■ **Collected material**:
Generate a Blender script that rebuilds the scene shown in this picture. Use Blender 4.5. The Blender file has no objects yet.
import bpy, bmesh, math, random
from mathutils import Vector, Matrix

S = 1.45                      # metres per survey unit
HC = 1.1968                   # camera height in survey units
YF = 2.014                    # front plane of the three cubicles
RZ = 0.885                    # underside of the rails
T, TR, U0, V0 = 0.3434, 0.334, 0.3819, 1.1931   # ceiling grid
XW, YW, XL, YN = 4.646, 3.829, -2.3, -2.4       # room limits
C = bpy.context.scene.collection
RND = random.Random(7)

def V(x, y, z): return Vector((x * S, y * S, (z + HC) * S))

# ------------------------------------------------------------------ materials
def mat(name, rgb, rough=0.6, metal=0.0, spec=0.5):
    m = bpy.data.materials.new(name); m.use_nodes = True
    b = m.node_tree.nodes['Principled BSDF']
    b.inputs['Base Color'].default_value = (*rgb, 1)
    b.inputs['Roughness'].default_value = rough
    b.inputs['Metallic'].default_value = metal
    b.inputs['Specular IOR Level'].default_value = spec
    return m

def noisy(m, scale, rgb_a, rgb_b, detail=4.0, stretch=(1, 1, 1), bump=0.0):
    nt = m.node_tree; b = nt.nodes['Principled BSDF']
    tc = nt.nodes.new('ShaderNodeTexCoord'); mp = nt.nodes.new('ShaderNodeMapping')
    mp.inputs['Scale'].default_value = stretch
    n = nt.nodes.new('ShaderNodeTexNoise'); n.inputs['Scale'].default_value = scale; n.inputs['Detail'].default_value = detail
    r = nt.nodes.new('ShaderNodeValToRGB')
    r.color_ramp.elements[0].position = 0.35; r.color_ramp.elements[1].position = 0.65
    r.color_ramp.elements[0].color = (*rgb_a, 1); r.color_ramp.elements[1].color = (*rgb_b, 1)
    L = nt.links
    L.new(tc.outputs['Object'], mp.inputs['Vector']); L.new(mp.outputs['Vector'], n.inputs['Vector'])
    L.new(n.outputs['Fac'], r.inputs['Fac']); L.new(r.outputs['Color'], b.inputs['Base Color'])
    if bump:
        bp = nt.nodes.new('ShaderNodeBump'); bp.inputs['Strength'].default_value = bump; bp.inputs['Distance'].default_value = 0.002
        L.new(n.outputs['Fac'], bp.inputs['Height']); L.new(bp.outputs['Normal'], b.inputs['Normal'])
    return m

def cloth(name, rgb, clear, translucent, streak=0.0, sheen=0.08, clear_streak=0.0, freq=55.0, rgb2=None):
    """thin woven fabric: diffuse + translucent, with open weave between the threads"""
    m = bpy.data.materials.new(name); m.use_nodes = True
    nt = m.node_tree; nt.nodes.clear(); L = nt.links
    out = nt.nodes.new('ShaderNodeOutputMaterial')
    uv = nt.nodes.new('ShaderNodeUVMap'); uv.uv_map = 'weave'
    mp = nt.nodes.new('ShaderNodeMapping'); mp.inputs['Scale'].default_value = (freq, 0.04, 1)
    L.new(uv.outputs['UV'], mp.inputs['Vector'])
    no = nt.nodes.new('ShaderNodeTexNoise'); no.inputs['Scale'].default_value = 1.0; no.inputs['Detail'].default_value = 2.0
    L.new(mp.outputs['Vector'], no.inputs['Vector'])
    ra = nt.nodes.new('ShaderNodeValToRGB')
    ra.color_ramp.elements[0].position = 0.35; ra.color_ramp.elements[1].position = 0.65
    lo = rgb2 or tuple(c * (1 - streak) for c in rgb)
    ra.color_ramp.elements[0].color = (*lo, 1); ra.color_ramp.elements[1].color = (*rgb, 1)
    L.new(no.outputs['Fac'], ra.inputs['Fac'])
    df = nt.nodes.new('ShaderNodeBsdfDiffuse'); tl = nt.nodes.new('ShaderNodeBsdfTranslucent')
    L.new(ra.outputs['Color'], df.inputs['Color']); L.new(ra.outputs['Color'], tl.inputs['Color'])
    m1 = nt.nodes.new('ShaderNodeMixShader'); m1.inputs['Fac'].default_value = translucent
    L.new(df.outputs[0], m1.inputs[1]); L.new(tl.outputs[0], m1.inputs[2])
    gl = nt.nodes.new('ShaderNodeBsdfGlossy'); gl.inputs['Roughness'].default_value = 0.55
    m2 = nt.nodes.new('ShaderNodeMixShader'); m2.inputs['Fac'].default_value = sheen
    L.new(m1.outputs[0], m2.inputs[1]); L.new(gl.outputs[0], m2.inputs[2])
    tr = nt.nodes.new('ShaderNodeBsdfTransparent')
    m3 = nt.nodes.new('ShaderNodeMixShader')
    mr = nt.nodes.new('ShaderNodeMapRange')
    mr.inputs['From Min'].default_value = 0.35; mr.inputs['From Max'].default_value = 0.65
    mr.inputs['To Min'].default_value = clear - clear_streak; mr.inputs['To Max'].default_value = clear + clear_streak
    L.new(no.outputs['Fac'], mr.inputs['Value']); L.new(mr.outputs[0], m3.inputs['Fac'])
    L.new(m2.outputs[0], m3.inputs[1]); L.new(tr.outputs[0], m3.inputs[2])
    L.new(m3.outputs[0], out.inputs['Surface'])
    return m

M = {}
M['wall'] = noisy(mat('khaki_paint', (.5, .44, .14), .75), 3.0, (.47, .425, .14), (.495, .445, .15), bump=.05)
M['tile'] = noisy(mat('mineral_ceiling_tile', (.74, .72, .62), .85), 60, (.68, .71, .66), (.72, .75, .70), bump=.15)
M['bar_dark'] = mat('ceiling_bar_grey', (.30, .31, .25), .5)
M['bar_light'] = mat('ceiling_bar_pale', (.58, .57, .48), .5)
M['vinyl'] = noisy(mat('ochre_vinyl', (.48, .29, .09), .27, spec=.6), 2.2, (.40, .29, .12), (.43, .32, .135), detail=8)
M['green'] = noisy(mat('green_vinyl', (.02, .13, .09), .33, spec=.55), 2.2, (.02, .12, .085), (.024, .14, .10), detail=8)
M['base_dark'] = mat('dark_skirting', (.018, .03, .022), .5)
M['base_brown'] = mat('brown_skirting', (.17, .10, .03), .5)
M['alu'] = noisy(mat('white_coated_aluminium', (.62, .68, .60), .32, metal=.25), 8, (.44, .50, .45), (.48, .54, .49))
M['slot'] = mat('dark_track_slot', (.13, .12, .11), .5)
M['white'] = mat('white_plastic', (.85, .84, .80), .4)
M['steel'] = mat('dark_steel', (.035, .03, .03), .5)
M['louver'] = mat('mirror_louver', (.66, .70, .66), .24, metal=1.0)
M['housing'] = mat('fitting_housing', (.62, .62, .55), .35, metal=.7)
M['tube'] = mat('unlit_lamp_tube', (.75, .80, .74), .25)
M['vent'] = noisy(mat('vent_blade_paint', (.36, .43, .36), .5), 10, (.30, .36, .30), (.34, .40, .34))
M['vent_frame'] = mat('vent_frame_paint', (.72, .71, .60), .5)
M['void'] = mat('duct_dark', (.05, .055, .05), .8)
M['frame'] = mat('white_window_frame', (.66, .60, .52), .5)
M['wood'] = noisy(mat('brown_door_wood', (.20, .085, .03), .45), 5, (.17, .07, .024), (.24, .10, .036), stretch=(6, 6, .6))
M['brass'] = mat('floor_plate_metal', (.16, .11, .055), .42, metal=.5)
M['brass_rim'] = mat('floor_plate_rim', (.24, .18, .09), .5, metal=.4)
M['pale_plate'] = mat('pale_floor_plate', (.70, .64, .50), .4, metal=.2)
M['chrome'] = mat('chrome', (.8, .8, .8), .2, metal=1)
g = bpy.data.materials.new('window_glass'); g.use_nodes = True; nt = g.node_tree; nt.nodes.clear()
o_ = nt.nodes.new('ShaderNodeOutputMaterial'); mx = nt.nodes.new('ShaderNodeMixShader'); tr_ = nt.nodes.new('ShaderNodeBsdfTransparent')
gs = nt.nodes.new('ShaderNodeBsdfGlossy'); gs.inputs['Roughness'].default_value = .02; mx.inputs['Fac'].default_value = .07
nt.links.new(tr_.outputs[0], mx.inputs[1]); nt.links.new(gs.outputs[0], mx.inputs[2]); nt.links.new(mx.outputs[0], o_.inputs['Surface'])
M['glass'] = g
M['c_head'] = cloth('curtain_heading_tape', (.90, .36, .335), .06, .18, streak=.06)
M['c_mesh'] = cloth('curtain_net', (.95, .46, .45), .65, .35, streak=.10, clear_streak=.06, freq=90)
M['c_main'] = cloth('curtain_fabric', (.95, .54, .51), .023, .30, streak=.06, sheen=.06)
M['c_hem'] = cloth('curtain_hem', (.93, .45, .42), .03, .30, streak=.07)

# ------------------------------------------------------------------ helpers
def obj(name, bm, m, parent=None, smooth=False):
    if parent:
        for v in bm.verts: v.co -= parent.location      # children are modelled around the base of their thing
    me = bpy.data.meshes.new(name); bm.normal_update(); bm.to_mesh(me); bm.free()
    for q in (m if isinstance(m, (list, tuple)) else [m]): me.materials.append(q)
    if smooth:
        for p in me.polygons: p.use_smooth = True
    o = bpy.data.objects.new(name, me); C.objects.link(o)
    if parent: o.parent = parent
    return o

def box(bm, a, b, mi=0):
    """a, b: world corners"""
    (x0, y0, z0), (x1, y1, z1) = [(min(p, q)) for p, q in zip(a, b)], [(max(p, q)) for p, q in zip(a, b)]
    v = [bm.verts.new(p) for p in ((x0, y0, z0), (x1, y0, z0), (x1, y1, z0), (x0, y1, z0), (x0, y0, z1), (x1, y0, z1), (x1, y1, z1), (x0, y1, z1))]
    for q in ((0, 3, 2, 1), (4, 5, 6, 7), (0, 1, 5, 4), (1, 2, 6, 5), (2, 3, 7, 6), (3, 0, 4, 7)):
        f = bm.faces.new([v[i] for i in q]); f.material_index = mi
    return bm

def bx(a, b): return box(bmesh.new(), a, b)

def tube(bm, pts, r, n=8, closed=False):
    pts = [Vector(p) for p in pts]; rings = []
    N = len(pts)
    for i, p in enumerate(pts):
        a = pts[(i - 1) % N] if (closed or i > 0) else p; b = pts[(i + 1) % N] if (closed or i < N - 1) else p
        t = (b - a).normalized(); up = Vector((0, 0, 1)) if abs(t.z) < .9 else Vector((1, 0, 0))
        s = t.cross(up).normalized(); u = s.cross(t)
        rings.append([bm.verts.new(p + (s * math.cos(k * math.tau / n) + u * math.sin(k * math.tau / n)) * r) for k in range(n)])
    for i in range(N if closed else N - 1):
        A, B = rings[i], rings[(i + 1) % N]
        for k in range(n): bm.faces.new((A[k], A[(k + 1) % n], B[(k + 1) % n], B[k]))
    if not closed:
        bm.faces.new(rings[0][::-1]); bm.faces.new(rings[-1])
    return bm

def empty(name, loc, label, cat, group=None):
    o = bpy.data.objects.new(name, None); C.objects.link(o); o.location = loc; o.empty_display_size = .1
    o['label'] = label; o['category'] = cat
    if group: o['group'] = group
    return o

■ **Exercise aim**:
The first line to be transcribed is the one containing "(.90, .36, .335), .06, .18, streak=.06)", and the last is the one containing "(.93, .45, .42), .03, .30, streak=.07)". Transcribe exactly those lines and nothing else.

■ **Solution to this problem**:
M['c_head'] = cloth('curtain_heading_tape', (.90, .36, .335), .06, .18, streak=.06)
M['c_mesh'] = cloth('curtain_net', (.95, .46, .45), .65, .35, streak=.10, clear_streak=.06, freq=90)
M['c_main'] = cloth('curtain_fabric', (.95, .54, .51), .023, .30, streak=.06, sheen=.06)
M['c_hem'] = cloth('curtain_hem', (.93, .45, .42), .03, .30, streak=.07)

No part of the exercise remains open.